Liyanarachchi will be seen in action in the Women’s 800m first-round heat 4 to be worked off on Friday (30) at 10.49 a.m. Japan ST (7.19 a.m. SL time).

She will be the first Sri Lankan to compete in the Women’s 800m in 29 years after Sriyani Dhammia Menike, who ran in the 1992 Barcelona Olympic Games.

However, Liyanarachchi, ranked 87th in the world and drawn in lane two, has the most expensive entry timing of two hours and 3.15 seconds out of the all eight competitors in heat 4.

“I know it is going to be a tough hurdle. But my aim is to give my heart out,” she said on the eve of her event.

Five of the eight competitors in the Women’s 800m heat 4 have entry timings of under two minutes out of which world number four Reavyn Roders (USA – 1:57.66s) and world no 11 Keely Hodgkinson (Great Britain – 1:57.51s) have the best timings.

Both the entry and the personal best of the duo are identical. There are 48 competitors taking part in the six Women’s 800m round one.

American Athing Mu, Silver Medallist in the 800m at the 2018 Youth Olympics in Buenos Aires, is an outside favourite for the 800m title.

Mu, the second youngest of seven siblings whose parents moved to the US from Sudan 20 years ago, dreams of emulating Madeline Mims, who won the 800m at the 1968 Mexico City Games and remains the only US champion in the event.

Mu will face a tough field here loaded with top contenders including four other Women who have run sub -1:57s times this year.

Rose Mary Almanza notched up a trio of 800m victories at home in Cuba and claimed victory in the 4x400m at the World Relays in Silesia.

She then racked up three more wins on the European circuit, including a personal best 1:56.42s in Ordizia, which she then improved to 1:56.28s when winning at the Wanda Diamond League Meeting in Stockholm.

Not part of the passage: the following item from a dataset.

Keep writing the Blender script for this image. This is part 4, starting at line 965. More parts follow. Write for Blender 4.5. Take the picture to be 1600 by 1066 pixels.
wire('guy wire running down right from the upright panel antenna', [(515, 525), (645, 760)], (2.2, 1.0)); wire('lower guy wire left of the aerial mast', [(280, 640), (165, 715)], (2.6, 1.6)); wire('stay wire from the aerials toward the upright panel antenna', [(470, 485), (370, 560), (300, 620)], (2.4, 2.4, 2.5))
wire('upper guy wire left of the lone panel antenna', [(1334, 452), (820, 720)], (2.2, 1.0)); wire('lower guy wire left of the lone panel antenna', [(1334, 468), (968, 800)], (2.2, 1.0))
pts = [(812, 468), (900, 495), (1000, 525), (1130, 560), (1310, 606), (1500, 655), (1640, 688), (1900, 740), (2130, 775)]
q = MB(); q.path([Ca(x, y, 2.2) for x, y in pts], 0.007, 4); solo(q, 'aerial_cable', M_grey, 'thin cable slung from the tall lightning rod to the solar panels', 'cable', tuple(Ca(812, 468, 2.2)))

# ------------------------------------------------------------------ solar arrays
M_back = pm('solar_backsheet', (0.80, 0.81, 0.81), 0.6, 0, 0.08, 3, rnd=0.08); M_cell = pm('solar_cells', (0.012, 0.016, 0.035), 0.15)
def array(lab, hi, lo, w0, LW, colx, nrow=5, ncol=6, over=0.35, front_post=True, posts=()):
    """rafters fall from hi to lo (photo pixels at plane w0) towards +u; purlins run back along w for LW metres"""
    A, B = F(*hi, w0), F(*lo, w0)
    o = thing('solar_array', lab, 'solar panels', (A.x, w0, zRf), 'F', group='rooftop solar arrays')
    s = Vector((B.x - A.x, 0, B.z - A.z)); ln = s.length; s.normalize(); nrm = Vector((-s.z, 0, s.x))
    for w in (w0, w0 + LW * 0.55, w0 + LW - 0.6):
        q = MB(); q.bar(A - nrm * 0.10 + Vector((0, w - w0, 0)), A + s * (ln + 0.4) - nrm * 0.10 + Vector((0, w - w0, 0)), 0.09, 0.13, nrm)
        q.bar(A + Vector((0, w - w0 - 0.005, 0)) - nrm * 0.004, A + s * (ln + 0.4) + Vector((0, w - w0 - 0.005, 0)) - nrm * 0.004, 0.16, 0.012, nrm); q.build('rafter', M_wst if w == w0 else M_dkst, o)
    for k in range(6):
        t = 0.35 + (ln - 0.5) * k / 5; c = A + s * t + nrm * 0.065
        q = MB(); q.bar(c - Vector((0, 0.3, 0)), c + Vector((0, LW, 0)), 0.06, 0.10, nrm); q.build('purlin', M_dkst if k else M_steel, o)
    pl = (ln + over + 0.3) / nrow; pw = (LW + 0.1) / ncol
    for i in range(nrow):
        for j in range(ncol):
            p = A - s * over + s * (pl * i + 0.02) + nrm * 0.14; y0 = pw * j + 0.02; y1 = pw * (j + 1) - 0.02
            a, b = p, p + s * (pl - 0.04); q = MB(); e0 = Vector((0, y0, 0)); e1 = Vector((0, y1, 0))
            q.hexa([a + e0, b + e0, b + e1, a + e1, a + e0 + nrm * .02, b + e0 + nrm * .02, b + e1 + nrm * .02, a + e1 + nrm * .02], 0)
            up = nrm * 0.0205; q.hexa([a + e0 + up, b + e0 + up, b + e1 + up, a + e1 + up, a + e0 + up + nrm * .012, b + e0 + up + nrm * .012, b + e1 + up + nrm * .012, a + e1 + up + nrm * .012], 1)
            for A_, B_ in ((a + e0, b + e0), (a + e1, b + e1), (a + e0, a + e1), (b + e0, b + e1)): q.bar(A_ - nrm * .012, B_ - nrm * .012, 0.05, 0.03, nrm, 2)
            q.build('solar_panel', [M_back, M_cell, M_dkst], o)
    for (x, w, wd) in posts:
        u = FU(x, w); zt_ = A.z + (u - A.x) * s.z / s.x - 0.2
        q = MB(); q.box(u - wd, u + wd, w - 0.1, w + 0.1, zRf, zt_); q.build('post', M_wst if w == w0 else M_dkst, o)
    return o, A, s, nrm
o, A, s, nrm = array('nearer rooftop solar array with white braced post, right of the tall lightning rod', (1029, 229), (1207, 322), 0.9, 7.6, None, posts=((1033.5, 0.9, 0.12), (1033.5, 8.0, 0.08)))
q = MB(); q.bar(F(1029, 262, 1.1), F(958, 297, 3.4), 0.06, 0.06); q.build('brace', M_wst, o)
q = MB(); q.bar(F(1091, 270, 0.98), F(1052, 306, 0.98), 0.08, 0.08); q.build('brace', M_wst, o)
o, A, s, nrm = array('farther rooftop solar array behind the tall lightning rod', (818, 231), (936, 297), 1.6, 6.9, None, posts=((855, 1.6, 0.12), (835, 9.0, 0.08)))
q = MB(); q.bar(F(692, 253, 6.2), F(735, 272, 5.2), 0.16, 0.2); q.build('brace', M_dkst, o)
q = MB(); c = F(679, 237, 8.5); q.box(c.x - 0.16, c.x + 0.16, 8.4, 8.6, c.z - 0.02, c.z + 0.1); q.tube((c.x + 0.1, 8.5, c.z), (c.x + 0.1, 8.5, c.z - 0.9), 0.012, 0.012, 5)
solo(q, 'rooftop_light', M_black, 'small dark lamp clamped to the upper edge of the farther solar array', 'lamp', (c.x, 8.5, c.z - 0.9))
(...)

She committed to the swift early pace in Monaco and paid the price on the second lap, eventually finishing ninth but still came away with a 1:58.51s clocking.

Almanza has never advanced beyond the semi-finals though she has competed at the 2012 and 2016 Olympics.

Jamaica’s Natoya Goule, the 2019 Pan American Games champion, ran a close second to Almanza in Stockholm in 1:56.44s.

She set a Jamaican record of 1:56.15s in 2018 and went on to finish sixth at the 2019 World Championships.

Ethiopia’s Werkwuha Getachew set a national record of 1:56.67s to win the Ethiopian trial race in Hengelo. Laura Muir broke the Scottish 800m record, winning the Diamond League meet in Monaco in 1:56.73s but she has decided to run only the 1,500m in Tokyo.

Britain will still be well represented, though, in Jemma Reekie, who placed second to Muir in Monaco in 1:56.96s, and Keely Hodgkinson, who won the European indoor title in March and improved to 1:57.51s outdoors in her final race before the Games.

World champion Halimah Nakaayi of Uganda posted a national record of 1:58.03s while finishing seventh in Monaco.

Raevyn Rogers and Ajee Wilson, who took Silver and Bronze respectively behind Nakaayi at the 2019 World Championships, will also be in contention. Among the others capable of marching toward the victory podium of the Women’s 800m are Canada’s Melissa Bishop-Nriagu, France’s Renelle Lamote, Oceanian record-holder Catriona Bisset.